Bei dem jüngsten Giftgas-Vorfall in Chan Scheichun hält der Nahost-Experte Jürgen Todenhöfer, der regelmäßig aus der Region berichtet und seine Erlebnisse im Islamischen Staat in einem Buch veröffentlichte, beide Seiten als Verursacher des Angriffs für möglich – das Assad-Regime wie auch die Rebellen. Der Politikwissenschaftler Michael Lüders stellt fest: „Solche Giftgas-Anschläge erfolgen regelmäßig im Umfeld von großen Syrien-Konferenzen“. Dies, so spekuliert er, könnte deshalb geschehen, „um den internationalen Druck auf Machthaber Assad in die Öffentlichkeit zu bringen“.

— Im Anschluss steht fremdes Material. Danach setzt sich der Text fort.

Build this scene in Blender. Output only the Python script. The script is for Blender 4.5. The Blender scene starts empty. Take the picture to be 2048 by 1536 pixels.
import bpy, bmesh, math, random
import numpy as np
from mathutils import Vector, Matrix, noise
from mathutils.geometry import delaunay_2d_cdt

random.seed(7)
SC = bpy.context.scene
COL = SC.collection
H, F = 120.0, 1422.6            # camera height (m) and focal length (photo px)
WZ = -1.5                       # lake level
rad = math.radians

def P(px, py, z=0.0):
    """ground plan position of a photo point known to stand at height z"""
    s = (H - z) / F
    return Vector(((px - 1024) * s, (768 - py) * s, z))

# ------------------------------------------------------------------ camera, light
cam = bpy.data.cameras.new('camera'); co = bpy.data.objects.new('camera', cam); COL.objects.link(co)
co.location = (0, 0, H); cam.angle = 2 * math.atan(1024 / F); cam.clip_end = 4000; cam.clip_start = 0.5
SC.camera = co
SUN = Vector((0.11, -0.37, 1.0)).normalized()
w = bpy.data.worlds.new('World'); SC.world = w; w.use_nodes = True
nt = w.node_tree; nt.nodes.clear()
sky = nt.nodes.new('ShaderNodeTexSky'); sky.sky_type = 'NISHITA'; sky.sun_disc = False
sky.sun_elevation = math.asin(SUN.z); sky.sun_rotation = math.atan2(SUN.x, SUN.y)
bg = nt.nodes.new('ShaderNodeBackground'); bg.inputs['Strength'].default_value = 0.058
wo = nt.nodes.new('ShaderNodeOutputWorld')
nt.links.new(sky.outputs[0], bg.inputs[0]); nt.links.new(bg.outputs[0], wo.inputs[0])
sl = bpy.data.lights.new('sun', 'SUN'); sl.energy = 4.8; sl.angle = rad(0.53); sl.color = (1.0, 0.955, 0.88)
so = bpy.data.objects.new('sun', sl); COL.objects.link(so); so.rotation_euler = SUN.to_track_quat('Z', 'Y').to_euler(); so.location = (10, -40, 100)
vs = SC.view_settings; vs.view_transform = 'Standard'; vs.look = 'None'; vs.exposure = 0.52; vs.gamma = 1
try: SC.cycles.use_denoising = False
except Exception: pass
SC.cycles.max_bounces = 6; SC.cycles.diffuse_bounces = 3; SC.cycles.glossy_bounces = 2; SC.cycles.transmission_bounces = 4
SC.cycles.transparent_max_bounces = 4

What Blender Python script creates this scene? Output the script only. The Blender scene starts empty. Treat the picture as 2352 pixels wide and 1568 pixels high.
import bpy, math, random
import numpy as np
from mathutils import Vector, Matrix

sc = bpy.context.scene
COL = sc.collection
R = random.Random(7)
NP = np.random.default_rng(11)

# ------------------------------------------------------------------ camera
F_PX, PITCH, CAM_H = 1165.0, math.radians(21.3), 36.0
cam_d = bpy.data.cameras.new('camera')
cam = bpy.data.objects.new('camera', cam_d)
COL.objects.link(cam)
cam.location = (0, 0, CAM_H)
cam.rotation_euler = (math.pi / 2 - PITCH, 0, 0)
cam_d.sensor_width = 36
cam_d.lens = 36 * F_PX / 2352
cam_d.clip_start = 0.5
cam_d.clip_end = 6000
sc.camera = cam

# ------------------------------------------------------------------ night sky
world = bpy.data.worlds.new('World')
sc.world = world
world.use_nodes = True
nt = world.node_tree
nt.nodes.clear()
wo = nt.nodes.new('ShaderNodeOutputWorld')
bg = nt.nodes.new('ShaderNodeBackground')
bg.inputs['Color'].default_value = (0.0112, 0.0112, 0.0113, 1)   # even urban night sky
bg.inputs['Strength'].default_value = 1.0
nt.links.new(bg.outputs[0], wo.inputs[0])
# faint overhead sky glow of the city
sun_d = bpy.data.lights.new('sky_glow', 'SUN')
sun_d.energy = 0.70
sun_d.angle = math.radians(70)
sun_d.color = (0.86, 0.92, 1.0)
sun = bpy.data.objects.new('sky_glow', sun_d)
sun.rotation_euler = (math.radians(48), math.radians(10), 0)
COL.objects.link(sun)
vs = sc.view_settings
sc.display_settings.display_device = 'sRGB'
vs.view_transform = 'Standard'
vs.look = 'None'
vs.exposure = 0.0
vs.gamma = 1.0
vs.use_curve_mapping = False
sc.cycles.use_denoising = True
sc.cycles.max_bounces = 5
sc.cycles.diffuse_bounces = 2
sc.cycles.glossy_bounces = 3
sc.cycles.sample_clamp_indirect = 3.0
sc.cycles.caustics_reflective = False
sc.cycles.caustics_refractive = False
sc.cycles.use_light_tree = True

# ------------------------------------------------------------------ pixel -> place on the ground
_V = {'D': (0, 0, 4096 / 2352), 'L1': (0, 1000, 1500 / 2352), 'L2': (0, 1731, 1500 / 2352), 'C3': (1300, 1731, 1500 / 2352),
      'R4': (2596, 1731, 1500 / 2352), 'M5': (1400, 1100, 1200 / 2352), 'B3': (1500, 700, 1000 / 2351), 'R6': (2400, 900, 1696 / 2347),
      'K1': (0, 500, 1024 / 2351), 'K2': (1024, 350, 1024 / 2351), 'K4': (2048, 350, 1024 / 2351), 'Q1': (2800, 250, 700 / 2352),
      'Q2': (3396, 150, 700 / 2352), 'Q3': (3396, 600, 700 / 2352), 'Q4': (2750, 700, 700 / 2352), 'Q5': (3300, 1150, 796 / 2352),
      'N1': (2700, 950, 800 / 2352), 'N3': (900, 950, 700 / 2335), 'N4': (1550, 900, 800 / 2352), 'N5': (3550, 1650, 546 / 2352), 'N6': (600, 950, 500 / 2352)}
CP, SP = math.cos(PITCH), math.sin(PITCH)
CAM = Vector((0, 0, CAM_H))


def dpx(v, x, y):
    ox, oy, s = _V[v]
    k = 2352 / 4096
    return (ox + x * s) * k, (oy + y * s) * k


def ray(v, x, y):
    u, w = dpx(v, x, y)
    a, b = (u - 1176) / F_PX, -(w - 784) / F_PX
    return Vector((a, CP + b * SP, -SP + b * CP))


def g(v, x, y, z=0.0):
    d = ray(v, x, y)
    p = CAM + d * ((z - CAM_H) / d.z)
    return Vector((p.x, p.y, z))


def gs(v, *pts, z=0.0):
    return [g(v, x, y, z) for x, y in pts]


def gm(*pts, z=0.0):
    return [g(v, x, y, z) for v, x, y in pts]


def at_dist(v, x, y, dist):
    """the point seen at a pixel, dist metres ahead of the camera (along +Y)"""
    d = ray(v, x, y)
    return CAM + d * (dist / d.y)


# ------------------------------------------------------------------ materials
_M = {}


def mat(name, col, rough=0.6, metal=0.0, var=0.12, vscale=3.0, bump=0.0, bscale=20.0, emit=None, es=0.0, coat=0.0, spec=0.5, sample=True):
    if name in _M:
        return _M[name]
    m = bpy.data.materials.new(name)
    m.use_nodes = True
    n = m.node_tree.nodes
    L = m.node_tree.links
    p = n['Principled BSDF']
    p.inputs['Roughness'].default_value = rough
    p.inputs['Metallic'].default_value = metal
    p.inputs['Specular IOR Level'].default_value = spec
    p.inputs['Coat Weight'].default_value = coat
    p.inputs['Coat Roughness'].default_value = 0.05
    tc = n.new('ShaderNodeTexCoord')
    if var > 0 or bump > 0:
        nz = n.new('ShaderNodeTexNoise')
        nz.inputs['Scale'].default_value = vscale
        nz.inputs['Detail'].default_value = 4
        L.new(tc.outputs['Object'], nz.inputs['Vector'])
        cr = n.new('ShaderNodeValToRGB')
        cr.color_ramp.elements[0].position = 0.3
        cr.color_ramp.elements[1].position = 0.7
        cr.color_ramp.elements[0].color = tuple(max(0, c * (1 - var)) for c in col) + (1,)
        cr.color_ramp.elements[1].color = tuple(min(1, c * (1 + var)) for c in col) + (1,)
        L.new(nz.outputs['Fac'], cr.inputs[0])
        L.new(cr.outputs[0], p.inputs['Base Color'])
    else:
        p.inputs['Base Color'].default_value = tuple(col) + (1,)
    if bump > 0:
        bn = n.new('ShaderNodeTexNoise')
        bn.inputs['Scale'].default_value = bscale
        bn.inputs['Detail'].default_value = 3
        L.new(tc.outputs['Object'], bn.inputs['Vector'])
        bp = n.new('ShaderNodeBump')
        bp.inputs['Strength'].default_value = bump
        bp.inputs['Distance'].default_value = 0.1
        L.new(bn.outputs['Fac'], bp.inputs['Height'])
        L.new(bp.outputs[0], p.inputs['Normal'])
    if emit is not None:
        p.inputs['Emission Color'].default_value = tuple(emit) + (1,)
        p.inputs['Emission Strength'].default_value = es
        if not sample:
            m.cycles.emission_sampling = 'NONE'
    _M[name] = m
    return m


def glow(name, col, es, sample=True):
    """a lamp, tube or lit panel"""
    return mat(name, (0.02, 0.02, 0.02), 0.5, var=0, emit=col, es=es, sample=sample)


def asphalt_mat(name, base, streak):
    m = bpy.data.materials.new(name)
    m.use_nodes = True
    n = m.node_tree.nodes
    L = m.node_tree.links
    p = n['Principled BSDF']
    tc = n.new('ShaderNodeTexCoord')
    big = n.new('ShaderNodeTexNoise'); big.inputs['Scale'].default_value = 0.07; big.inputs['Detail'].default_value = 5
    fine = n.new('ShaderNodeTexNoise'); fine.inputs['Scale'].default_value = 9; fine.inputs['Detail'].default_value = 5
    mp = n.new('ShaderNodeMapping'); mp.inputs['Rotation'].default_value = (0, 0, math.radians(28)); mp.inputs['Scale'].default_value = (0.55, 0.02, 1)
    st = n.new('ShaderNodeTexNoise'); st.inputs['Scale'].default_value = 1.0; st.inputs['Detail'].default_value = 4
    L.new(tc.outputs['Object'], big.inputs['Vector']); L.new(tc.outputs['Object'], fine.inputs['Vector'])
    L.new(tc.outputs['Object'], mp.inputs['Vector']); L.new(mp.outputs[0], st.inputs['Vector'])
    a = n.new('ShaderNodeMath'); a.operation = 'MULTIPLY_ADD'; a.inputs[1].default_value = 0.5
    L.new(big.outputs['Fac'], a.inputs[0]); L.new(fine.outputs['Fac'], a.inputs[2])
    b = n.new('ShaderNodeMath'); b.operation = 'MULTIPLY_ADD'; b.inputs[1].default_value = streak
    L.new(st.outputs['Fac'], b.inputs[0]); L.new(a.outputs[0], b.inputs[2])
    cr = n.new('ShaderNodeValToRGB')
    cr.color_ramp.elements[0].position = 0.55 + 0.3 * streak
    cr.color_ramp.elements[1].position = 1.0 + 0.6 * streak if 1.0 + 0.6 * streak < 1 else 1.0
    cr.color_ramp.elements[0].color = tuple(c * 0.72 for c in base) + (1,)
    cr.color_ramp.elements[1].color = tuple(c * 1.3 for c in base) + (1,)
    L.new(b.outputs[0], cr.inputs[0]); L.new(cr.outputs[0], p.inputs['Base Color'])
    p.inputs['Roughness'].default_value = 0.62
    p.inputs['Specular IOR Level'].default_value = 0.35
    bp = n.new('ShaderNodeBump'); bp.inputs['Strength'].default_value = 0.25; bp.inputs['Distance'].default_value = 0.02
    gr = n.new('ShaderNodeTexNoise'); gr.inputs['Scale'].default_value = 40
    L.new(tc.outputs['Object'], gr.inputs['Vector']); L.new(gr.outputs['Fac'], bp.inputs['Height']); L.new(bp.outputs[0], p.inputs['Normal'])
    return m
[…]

Gefahren einer Eskalation des Syrien-Krieges
Die komplizierte Gemengelage in Syrien sowie die Beteiligung vieler Akteure macht diesen Krieg so gefährlich. Der Nahost-Experte Günter Meyer von der Universität Mainz gibt zu bedenken: „Sollten die USA ohne eine Absprache mit Russland versuchen, die Absetzung von Assad militärisch durchzusetzen, dann könnte das verheerende Folgen für Syrien haben.“ Nahost-Experte Michael Lüders warnt:
„Was, wenn es weitere Angriffe gibt und beispielsweise ein russisches Flugzeug – und sei es versehentlich – abgeschossen wird? Dann haben wir sehr schnell eine sehr gefährliche Konstellation, die jederzeit eskalieren kann.“
Auch der Friedensforscher und Historiker Ganser gibt zu bedenken: „Ein Showdown zwischen Trump und Putin muss unbedingt verhindert werden. Was wir jetzt brauchen, sind Deeskalation sowie die Besinnung auf die Prinzipien der UNO-Charta.“
In einer Umfrage für die BamS, welche am Freitag durchgeführt wurde stehen von 500 befragten Deutschen weniger als ein Drittel hinter den US-Angriffen gegen Syrien. Fast 60 Prozent dagegen halten den Luftschlag für nicht richtig. Nach der Umfrage hat beinahe jeder Zweite Sorge, dass es zu einem militärischen Konflikt zwischen den USA und Russland kommen könnte.